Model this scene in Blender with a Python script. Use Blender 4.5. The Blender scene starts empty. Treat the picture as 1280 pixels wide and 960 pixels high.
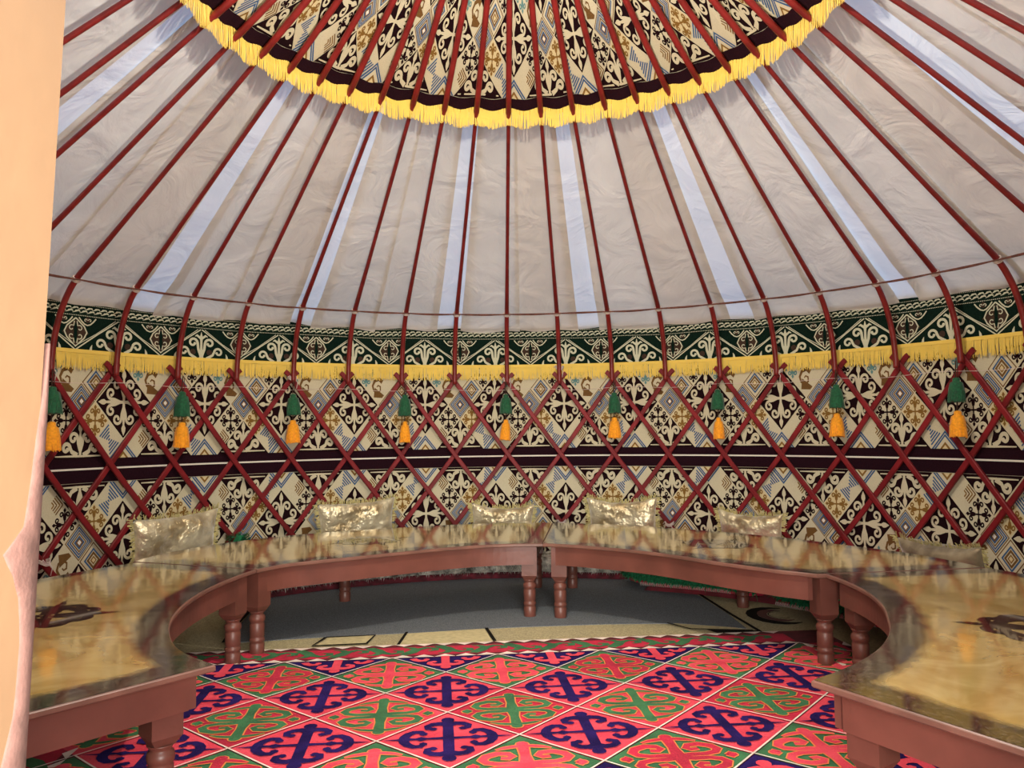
import bpy, bmesh, math, random
from math import sin, cos, pi, radians as R_, sqrt, atan2, hypot
from mathutils import Vector, Matrix, noise
random.seed(7)
S = bpy.context.scene
COL = S.collection

# ------------------------------------------------------------------ camera
FPX, YAW, PIT, ROLL = 1008.64, -0.00491, 0.05605, -0.01165
CAM = Vector((-0.0141, -3.4040, 1.08))
def cam_vec(v):
    c, s = cos(-PIT), sin(-PIT); v = (v[0], c*v[1]+s*v[2], -s*v[1]+c*v[2])
    c, s = cos(-YAW), sin(-YAW); return Vector((c*v[0]-s*v[1], s*v[0]+c*v[1], v[2]))
cr, sr = cos(-ROLL), sin(-ROLL)
right, up, fwd = cam_vec((cr, 0, -sr)), cam_vec((sr, 0, cr)), cam_vec((0, 1, 0))
cd = bpy.data.cameras.new('camera'); cam = bpy.data.objects.new('camera', cd); COL.objects.link(cam)
cd.sensor_width = 36; cd.lens = 36*FPX/1280; cd.clip_start = 0.02; cd.clip_end = 200
M = Matrix.Identity(4)
for i in range(3):
    M[i][0], M[i][1], M[i][2], M[i][3] = right[i], up[i], -fwd[i], CAM[i]
cam.matrix_world = M
S.camera = cam

# ------------------------------------------------------------------ light and exposure
w = bpy.data.worlds.new('sky'); S.world = w; w.use_nodes = True
nt = w.node_tree; bg = nt.nodes['Background']
sky = nt.nodes.new('ShaderNodeTexSky'); sky.sky_type = 'NISHITA'; sky.sun_disc = False
sky.sun_elevation = R_(45); sky.sun_rotation = R_(140); sky.altitude = 400
nt.links.new(sky.outputs[0], bg.inputs[0]); bg.inputs[1].default_value = 0.22
sd = bpy.data.lights.new('sun', 'SUN'); sd.energy = .5; sd.angle = R_(0.6); sd.color = (1, .86, .66)
sun = bpy.data.objects.new('sun', sd); COL.objects.link(sun)
sun.rotation_euler = Vector((.52, -.62, .80)).to_track_quat('Z', 'Y').to_euler()
def area(name, loc, tgt, sx, sy, e, col):
    l = bpy.data.lights.new(name, 'AREA'); l.shape = 'RECTANGLE'; l.size = sx; l.size_y = sy; l.energy = e; l.color = col
    o = bpy.data.objects.new(name, l); COL.objects.link(o); o.location = loc
    o.rotation_euler = (Vector(loc)-Vector(tgt)).to_track_quat('Z', 'Y').to_euler(); return o
area('daylight_through_door', (.30, -5.0, 1.35), (.1, 0, .75), 2.0, 1.7, 240, (1, .93, .84))
pl = bpy.data.lights.new('lamp_under_roof', 'POINT'); pl.energy = 84; pl.shadow_soft_size = .05; pl.color = (1, .93, .84)
po = bpy.data.objects.new('lamp_under_roof', pl); COL.objects.link(po); po.location = (0, -.8, 2.95)
S.view_settings.view_transform = 'Standard'; S.view_settings.look = 'None'
S.view_settings.gamma = 1; S.view_settings.use_curve_mapping = False
S.view_settings.exposure = 0.9

# ------------------------------------------------------------------ materials
MATS = {}
def mat(name, col, rough=.7, noise_s=0, noise_a=0, bump=0, bump_s=60, coat=0, metal=0, sheen=0, spec=.5, col2=None, detail=6, coatr=.05, sss=None):
    m = bpy.data.materials.new(name); m.use_nodes = True; n = m.node_tree; p = n.nodes['Principled BSDF']
    p.inputs['Base Color'].default_value = (*col, 1); p.inputs['Roughness'].default_value = rough
    p.inputs['Metallic'].default_value = metal; p.inputs['Coat Weight'].default_value = coat
    p.inputs['Coat Roughness'].default_value = coatr; p.inputs['Sheen Weight'].default_value = sheen
    p.inputs['Specular IOR Level'].default_value = spec
    tc = n.nodes.new('ShaderNodeTexCoord')
    if noise_a or col2:
        t = n.nodes.new('ShaderNodeTexNoise'); t.inputs['Scale'].default_value = noise_s; t.inputs['Detail'].default_value = detail
        n.links.new(tc.outputs['Object'], t.inputs['Vector'])
        r = n.nodes.new('ShaderNodeValToRGB'); n.links.new(t.outputs['Fac'], r.inputs[0])
        c2 = col2 or tuple(min(1, c*(1+noise_a)) for c in col); c1 = col if col2 else tuple(c*(1-noise_a) for c in col)
        r.color_ramp.elements[0].position = .35; r.color_ramp.elements[1].position = .65
        r.color_ramp.elements[0].color = (*c1, 1); r.color_ramp.elements[1].color = (*c2, 1)
        n.links.new(r.outputs[0], p.inputs['Base Color'])
    if bump:
        t = n.nodes.new('ShaderNodeTexNoise'); t.inputs['Scale'].default_value = bump_s; t.inputs['Detail'].default_value = 4
        n.links.new(tc.outputs['Object'], t.inputs['Vector'])
        b = n.nodes.new('ShaderNodeBump'); b.inputs['Strength'].default_value = bump; b.inputs['Distance'].default_value = .03 if name == 'gold_velvet' else .01
        n.links.new(t.outputs['Fac'], b.inputs['Height']); n.links.new(b.outputs[0], p.inputs['Normal'])
    MATS[name] = m; return m

RED = mat('red_paint', (.19, .013, .013), .38, 9, .25, .15, 40)
SLAT = mat('red_slat_paint', (.18, .010, .014), .5, 7, .28, .2, 40, spec=.25)
CREAM = mat('cream_yarn', (.56, .51, .36), .9, 300, .10, spec=.15)
BLACK = mat('dark_plum_yarn', (.012, .0035, .005), .95, 200, .3, spec=.08)
PLUM = mat('plum_border', (.016, .004, .008), .9, 200, .3, spec=.08)
GOLD = mat('ochre_yarn', (.20, .10, .014), .9, 200, .15)
BLUE = mat('blue_yarn', (.025, .085, .21), .9, 200, .15)
TAN = mat('pale_gold_yarn', (.60, .50, .28), .9, 200, .1)
SAND = mat('brown_yarn', (.14, .065, .012), .9, 200, .2)
TEAL = mat('teal_yarn', (.10, .22, .22), .9)
WHITE = mat('white_yarn', (.72, .68, .60), .9)
DGREEN = mat('dark_green_cloth', (.004, .014, .009), .95, 150, .3, spec=.08)
DBROWN = mat('dark_brown_yarn', (.04, .018, .009), .95, 100, .3)
FRCREAM = mat('frieze_cream_yarn', (.55, .55, .40), .9, 300, .1)
YEL = mat('yellow_fringe', (.80, .57, .10), .75, 9, .05, sheen=.3)
YEL2 = mat('yellow_fringe_header', (.70, .38, .03), .7)
TGREEN = mat('green_tassel_yarn', (.002, .085, .03), .8, 80, .3, sheen=.2)
TORANGE = mat('orange_tassel_yarn', (.92, .34, .004), .75, 80, .15, sheen=.2)
STRING = mat('white_string', (.62, .52, .48), .8)
CORD = mat('brown_cord', (.13, .045, .03), .8, 30, .3)
TWOOD = mat('table_lacquer', (.135, .045, .032), .42, 5, .18, .1, 30)
TWOODD = mat('table_edge_lacquer', (.16, .075, .055), .4, 8, .2)
PINK = mat('pink_felt', (.66, .035, .07), .95, 9, .16, .5, 150, col2=(.80, .07, .11))
CRIM = mat('crimson_felt', (.50, .012, .045), .95, 9, .2, .5, 150)
NAVY = mat('navy_felt', (.020, .010, .085), .95, 12, .3, .5, 150, spec=.08)
RGREEN = mat('green_felt', (.035, .15, .055), .95, 12, .25, .5, 150)
ORNG = mat('orange_felt_cord', (.75, .22, .06), .9)
RWHITE = mat('white_felt_cord', (.80, .66, .58), .9, 20, .15)
RDARK = mat('dark_red_felt', (.12, .008, .015), .95, 12, .3)
GREYF = mat('grey_carpet', (.135, .15, .165), 1, 220, .45, .5, 300, detail=8)
BEIGEF = mat('beige_felt', (.42, .36, .20), 1, 120, .25, .4, 200)
BEIGEL = mat('pale_beige_felt', (.55, .47, .25), 1, 40, .12, .3, 200)
BLACKF = mat('black_felt', (.012, .01, .008), 1, spec=.08)
BROWNF = mat('brown_felt', (.11, .035, .028), 1)
GFRINGE = mat('green_fringe', (.008, .16, .06), .85, 60, .4)
FUR = mat('grey_fur', (.07, .068, .055), .9, 16, .5, 1, 60, col2=(.75, .72, .64), detail=8)
FURL = mat('pale_fur', (.50, .48, .42), .8, 14, .5)
VELVET = mat('gold_velvet', (.34, .25, .12), .30, 9, .4, 1, 14, sheen=.8, metal=.45, col2=(.80, .72, .50), detail=6)
VELVETD = mat('dull_bronze_velvet', (.13, .09, .05), .38, 9, .4, 1, 14, sheen=.6, metal=.3, col2=(.36, .29, .18), detail=6)
CFRINGE = mat('olive_gold_fringe', (.46, .40, .17), .8, 60, .3)
DOORW = mat('door_wood', (.37, .225, .12), .7, 3, .07, .1, 20)
DOORSHADE = mat('door_jamb_shade', (.20, .105, .085), 1, 60, .15, .15, 200)  # shade on the door jamb, put into a darker colour
GROUND = mat('ground', (.25, .21, .16), 1, 4, .3)
OUTER = mat('outer_felt', (.5, .48, .44), 1)
WOODFLOOR = mat('floor_boards', (.10, .06, .035), .8, 6, .3)
CRUMP = mat('pale_plastic', (.6, .58, .52), .4)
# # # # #
§ Task
Without any pictures, reproduce the lines from the first one in the material through the line that has "COL = S.collection", exactly as they appear.

§ Written solution
Model this scene in Blender with a Python script. Use Blender 4.5. The Blender scene starts empty. Treat the picture as 1280 pixels wide and 960 pixels high.
import bpy, bmesh, math, random
from math import sin, cos, pi, radians as R_, sqrt, atan2, hypot
from mathutils import Vector, Matrix, noise
random.seed(7)
S = bpy.context.scene
COL = S.collection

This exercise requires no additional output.